Sunday

16 March 2014

“God so loved the world that God gave his only Son, so that everyone who believes in him may not perish but may have eternal life.” (v. 16)


Background

John is a fascinating Gospel writer! Although, as a close disciple, he was very much a part of the action, he chose to write as though he was viewing what was going on from a distance and gives a commentary and reflection on the events that he has seen.

In the previous chapter he gives us his account of the wedding at Cana (John 2:1-12) and the cleansing of the temple and finishes with these words: "But Jesus on his part … knew what was in everyone" (vv. 24-25). Then we have the story of Nicodemus coming to see Christ in the night.

Nicodemus was a scholar and teacher of rabbinic law which responsibilities placed him in the Jewish council. Unlike the other Pharisees, he recognises that Jesus has been sent by God and comes to question him when he can't be seen. They 'chew the cud' over being born again but there is edginess to the tone of Christ's responses to Nicodemus as though Jesus is becoming frustrated by this religious teacher.

'Having faith equals eternal life … Do I have to spell this out for you?'
Jesus is attempting to take Nicodemus out of the realm of rules and regulations to encourage him to see beyond the immediate and into the greater things of faith. If God in Jesus could tell what is in people then for sure Jesus could see that Nicodemus was quite capable of thinking theologically. In this passage Christ is showing us that we need to live within the freedom that a life of faith gives us.

"The wind blows where it chooses, and you hear the sound of it, but you do not know where it comes from or where it goes" (v. 8). In other words a life of faith is about being free to find God in all of creation and not just the bits that are confined to a specific way of life or rules.

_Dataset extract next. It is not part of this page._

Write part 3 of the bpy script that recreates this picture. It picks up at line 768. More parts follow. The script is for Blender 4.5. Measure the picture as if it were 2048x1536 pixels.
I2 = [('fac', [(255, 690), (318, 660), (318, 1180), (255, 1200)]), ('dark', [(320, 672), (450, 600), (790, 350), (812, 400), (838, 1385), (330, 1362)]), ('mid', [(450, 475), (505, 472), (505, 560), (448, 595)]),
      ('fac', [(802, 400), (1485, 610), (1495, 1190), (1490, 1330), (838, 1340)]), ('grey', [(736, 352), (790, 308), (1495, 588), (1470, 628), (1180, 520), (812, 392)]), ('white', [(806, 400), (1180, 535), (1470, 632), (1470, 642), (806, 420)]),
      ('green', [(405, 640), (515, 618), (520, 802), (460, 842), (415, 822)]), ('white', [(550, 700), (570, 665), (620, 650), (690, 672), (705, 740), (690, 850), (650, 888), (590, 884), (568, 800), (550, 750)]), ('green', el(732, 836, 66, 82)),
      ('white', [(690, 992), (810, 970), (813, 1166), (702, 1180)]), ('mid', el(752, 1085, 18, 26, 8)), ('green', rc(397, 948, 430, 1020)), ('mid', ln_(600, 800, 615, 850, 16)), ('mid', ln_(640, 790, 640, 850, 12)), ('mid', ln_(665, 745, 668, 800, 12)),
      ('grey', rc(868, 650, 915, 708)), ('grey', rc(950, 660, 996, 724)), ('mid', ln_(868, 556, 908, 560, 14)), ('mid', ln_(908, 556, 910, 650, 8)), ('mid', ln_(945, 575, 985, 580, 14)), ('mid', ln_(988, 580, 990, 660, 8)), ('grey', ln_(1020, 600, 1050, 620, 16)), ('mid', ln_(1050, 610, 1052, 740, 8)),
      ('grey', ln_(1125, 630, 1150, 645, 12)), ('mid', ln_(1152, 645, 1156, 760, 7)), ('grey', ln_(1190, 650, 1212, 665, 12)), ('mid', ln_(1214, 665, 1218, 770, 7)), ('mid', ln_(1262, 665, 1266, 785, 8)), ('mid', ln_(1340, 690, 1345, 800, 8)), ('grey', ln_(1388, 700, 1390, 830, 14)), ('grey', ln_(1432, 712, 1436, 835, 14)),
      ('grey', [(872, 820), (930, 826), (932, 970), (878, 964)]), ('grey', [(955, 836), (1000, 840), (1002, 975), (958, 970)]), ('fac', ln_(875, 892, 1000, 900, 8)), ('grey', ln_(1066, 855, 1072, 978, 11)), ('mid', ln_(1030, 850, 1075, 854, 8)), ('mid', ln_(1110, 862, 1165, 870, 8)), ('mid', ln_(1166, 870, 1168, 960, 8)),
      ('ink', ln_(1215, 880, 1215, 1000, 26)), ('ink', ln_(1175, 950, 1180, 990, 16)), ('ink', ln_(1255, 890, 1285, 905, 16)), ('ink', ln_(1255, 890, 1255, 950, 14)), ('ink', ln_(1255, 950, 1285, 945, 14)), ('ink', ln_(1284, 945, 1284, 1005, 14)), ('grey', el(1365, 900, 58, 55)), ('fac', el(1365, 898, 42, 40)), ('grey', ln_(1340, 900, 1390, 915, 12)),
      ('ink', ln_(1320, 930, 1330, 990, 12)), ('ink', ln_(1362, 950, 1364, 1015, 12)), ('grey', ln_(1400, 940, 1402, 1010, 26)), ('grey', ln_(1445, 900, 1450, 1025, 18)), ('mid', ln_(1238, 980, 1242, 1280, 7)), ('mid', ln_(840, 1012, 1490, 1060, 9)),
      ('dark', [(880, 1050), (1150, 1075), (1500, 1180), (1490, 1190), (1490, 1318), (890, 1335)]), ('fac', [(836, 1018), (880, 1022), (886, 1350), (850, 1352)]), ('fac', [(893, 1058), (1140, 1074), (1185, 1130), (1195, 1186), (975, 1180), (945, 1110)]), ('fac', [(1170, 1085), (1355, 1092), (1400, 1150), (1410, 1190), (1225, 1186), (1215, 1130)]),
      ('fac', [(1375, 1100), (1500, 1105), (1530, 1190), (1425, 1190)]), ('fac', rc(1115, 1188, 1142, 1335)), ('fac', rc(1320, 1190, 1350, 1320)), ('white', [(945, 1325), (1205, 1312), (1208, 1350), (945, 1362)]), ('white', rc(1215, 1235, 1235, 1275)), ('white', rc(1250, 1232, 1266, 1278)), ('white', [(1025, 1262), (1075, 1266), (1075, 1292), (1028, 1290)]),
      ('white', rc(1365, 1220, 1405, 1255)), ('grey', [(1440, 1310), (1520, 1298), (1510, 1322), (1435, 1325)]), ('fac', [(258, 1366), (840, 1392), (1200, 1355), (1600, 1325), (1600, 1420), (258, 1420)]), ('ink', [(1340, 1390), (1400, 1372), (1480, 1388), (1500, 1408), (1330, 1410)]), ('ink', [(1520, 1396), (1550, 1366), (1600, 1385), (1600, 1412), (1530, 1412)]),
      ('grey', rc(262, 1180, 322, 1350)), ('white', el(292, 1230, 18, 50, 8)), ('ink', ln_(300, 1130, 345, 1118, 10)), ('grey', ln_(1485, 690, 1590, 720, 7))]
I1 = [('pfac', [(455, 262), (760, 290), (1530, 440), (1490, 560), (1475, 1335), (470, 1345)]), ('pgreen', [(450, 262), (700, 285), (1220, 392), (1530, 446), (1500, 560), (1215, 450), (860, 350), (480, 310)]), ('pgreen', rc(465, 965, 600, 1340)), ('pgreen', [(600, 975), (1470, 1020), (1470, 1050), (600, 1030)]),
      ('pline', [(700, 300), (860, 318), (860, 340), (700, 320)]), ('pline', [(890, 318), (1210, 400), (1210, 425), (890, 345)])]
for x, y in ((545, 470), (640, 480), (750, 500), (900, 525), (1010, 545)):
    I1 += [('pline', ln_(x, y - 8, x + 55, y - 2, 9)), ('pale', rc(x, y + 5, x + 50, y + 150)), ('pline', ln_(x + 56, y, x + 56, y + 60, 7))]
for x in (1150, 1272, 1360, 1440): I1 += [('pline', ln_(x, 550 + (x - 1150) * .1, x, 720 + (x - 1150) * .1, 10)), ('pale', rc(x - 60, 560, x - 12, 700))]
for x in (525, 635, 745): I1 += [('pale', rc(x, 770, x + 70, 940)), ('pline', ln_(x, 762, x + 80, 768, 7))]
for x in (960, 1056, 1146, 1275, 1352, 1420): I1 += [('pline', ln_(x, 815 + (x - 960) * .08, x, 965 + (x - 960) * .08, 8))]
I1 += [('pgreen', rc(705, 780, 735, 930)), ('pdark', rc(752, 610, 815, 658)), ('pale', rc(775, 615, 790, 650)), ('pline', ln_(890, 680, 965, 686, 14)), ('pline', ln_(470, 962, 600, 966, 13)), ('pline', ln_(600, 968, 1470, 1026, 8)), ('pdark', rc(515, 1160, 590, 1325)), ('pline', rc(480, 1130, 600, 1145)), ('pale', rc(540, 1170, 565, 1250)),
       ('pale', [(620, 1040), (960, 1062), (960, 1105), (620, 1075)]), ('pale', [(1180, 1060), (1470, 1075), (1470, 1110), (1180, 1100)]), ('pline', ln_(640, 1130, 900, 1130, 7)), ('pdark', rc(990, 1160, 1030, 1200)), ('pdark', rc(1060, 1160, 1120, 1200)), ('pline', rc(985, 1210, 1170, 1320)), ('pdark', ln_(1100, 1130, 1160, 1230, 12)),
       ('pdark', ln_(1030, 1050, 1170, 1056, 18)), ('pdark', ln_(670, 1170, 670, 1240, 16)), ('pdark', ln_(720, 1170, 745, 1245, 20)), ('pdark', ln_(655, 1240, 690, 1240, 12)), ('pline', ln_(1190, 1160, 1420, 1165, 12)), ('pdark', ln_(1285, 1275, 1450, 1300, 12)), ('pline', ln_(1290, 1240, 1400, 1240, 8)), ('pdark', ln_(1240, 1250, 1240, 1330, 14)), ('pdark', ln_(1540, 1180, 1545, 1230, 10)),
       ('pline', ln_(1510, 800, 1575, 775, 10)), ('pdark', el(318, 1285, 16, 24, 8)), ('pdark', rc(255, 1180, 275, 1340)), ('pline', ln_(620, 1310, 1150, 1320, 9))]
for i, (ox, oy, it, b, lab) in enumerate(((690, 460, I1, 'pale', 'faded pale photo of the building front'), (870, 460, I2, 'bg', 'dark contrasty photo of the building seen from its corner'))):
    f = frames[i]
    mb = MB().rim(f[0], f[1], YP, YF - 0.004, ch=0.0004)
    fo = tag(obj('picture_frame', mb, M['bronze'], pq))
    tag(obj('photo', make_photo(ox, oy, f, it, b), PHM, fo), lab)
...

Jesus is sincerely trying to tell of God's faithfulness but in order to find ourselves close to God we have to be free and in a place where what he is saying makes sense for us. Jesus can talk about earthly things, but if we can't follow him at this level we should be able to recognise how much more difficult it will be for us when Christ talks about the things of God.

Already in his ministry Christ is talking about his end and how that will bring hope and salvation for the world. It is that hope that God will find us at our ending and bring us with Christ to eternal life that speaks so strongly of our faithful God. God's love for us is so strong, sure and constant that God has given us the Son so that we may see for ourselves, taste and relish the prospect of eternal life because of Jesus Christ.


To Ponder

  • Where do you encounter a sense of freedom in your spiritual life?
  • Do you think we value the 'freedom to be' today and if so where or how is this expressed?